Clemson University is no longer prying into its students’ sex lives

Clemson announced the suspension of the controversial training late Wednesday night.

The mandatory online Title IX training asked students about their drinking habits and sex lives and required identifying information to login.

In a campus-wide email late Wednesday night, Clemson University announced the suspension of its mandatory Title IX training program.

As originally reported by Campus Reform, Clemson required its students to disclose personal information about drinking habits and their sex lives as part of an online Title IX training course, which required students’ IDs, names, addresses, and housing details in order to login. All students, faculty, and staff were required to complete the course by Nov. 1 or face disciplinary action.

“Required Title IX online training has been suspended pending elimination of certain questions that were associated with a training module provided by a third-party vendor,” the email, sent at 11:42 p.m., said. “Clemson University will eliminate these questions. We apologize for any concern and inconvenience this has caused.”

The training course was purchased by Clemson through CampusClarity, "[a] Title IX and Campus SaVE Act education program that combines sexual assault and substance abuse prevention in a comprehensive online training program."

The suspension of the training course came as a relief to some students who were apprehensive about disclosing such personal information to the university and a third-party.

“I think it's absolutely the right move on their part,” Roger Clinkscales, a Clemson senior, told Campus Reform. “Clearly a mistake was made and the training needs a closer look before dissemination to the university. Kudos to them for pulling the plug before it became a bigger issue.”

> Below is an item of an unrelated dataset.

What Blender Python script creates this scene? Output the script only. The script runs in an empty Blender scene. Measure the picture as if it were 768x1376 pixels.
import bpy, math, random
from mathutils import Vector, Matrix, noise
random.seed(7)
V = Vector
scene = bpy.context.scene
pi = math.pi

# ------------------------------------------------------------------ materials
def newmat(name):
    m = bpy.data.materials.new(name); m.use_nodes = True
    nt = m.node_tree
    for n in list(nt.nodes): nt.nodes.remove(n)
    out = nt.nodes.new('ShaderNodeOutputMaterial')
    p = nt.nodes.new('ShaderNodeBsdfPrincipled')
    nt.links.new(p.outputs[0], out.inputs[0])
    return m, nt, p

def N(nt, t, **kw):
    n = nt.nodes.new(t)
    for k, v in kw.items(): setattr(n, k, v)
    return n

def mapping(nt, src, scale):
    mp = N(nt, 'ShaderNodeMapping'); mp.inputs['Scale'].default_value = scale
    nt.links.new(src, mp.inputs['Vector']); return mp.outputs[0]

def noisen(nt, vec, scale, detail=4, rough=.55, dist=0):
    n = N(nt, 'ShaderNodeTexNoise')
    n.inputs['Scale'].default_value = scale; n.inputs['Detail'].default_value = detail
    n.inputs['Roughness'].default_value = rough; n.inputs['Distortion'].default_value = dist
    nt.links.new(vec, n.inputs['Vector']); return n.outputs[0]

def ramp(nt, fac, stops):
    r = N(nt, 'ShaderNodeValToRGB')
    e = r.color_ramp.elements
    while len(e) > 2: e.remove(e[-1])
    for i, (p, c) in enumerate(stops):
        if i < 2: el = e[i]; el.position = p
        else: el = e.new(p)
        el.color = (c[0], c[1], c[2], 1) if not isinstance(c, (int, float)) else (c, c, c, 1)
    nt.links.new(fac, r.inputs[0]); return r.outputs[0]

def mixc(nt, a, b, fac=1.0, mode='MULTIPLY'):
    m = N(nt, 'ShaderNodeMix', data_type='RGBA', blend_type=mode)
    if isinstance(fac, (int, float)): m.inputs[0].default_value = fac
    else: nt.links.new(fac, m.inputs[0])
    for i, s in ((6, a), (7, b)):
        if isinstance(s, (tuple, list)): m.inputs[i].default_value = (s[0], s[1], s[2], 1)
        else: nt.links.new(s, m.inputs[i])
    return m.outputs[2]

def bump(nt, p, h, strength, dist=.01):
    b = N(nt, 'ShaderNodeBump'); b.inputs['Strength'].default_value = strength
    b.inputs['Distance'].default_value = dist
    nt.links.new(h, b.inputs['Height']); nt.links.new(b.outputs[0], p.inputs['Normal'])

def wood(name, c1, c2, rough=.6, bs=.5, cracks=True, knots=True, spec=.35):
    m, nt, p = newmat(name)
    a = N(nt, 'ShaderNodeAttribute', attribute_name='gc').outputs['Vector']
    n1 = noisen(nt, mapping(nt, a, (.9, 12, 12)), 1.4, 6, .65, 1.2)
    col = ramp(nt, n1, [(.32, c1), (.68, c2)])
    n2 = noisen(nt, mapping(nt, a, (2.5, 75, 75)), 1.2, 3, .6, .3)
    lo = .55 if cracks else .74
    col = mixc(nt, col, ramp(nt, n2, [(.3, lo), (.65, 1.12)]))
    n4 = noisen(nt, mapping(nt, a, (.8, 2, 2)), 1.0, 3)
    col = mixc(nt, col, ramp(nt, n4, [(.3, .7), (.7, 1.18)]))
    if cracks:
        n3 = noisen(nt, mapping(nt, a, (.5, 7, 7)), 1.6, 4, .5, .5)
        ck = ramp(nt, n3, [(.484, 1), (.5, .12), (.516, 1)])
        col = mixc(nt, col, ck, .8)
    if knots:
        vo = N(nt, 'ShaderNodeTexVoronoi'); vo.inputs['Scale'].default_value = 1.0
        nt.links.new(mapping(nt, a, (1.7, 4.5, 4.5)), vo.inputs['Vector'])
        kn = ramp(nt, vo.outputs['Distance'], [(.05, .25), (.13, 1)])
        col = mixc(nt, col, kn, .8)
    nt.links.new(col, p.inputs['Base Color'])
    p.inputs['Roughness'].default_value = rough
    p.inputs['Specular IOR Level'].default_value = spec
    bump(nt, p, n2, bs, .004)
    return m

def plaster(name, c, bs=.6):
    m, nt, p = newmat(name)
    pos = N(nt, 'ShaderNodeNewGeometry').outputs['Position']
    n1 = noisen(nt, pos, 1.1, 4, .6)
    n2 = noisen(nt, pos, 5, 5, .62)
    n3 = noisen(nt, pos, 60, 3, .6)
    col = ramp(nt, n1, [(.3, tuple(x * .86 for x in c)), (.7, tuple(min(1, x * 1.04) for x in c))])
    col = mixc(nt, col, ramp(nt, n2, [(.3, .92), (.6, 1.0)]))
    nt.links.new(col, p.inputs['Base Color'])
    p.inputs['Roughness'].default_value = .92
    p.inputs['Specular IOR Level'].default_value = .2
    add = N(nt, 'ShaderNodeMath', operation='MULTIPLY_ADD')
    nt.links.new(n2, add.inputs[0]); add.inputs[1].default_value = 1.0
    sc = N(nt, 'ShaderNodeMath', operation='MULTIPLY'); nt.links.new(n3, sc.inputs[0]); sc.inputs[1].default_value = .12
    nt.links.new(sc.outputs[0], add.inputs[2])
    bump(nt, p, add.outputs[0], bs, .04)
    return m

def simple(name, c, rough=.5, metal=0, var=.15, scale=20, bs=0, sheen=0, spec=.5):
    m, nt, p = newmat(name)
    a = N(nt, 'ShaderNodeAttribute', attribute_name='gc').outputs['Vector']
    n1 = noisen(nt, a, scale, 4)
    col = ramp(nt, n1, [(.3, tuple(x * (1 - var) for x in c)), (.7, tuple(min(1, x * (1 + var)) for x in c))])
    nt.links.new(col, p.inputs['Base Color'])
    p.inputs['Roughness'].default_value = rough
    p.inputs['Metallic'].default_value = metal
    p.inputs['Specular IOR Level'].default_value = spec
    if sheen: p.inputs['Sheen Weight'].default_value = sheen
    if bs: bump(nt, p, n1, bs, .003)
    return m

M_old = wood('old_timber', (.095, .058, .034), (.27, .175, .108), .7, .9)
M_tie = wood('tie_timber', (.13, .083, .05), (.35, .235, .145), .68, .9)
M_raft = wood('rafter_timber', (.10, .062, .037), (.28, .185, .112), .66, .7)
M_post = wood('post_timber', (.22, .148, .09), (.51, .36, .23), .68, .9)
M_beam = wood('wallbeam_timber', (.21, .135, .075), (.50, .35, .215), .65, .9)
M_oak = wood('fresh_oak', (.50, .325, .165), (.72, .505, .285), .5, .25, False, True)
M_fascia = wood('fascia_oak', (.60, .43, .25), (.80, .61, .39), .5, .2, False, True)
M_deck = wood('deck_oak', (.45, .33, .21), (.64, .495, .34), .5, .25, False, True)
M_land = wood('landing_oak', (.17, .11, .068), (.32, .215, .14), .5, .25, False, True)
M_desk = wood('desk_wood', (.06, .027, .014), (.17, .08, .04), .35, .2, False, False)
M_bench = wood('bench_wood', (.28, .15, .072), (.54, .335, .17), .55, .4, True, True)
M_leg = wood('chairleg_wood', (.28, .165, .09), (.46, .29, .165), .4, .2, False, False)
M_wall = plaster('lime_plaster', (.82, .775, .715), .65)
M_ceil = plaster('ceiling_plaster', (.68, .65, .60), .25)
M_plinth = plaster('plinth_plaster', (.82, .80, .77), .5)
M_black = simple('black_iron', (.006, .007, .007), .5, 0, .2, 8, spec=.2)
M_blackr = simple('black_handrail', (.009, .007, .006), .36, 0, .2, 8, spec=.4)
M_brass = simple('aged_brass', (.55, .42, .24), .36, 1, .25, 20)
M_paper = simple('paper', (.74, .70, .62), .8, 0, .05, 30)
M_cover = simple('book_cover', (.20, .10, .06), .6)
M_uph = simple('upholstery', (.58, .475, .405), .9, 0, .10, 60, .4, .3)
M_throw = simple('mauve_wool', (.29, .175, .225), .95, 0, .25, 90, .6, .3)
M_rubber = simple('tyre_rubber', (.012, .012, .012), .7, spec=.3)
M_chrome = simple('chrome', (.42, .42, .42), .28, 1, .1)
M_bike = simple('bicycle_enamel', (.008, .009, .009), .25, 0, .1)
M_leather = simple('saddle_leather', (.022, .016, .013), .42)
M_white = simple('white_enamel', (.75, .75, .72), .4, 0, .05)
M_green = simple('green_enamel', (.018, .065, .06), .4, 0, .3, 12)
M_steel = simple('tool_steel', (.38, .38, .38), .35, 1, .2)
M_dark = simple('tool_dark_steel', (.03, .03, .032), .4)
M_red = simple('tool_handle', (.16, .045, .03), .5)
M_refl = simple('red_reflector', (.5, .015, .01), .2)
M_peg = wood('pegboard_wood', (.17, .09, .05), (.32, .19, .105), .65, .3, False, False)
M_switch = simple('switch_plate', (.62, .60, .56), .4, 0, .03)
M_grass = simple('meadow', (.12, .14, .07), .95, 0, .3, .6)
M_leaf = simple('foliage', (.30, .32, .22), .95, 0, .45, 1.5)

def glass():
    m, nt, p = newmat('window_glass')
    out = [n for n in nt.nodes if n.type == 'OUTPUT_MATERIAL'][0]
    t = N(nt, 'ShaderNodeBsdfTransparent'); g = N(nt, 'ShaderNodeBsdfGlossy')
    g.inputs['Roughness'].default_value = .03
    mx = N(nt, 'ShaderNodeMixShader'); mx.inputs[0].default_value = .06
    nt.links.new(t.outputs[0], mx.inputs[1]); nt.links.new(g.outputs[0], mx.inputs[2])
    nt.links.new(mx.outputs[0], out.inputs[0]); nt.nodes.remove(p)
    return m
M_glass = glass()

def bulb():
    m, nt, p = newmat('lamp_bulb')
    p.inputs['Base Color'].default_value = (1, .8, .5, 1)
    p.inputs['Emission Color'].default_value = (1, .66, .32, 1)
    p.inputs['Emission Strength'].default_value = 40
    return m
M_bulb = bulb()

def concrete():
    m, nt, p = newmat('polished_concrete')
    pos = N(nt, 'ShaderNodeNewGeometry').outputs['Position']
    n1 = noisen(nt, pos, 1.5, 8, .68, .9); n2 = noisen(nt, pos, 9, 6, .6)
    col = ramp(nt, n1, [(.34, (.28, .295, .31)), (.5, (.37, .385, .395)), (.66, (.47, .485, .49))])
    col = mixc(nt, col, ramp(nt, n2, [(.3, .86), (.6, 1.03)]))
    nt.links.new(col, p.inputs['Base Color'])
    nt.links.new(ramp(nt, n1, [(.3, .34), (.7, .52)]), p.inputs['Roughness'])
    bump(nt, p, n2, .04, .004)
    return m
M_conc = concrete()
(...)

However, Austin Pendergist, a junior political science and Spanish major, remained apprehensive Wednesday.

“It's a great first step forward, but not a complete victory since they're only planning on eliminating certain questions from the invasive program,” Pendergist told Campus Reform. “We need to eliminate the entire ‘mandatory’ program altogether since there is nothing in the Campus SaVE Act that requires a mandatory program to be completed by all students and faculty, but rather it only requires that programs be available, not mandated, for faculty and new students.”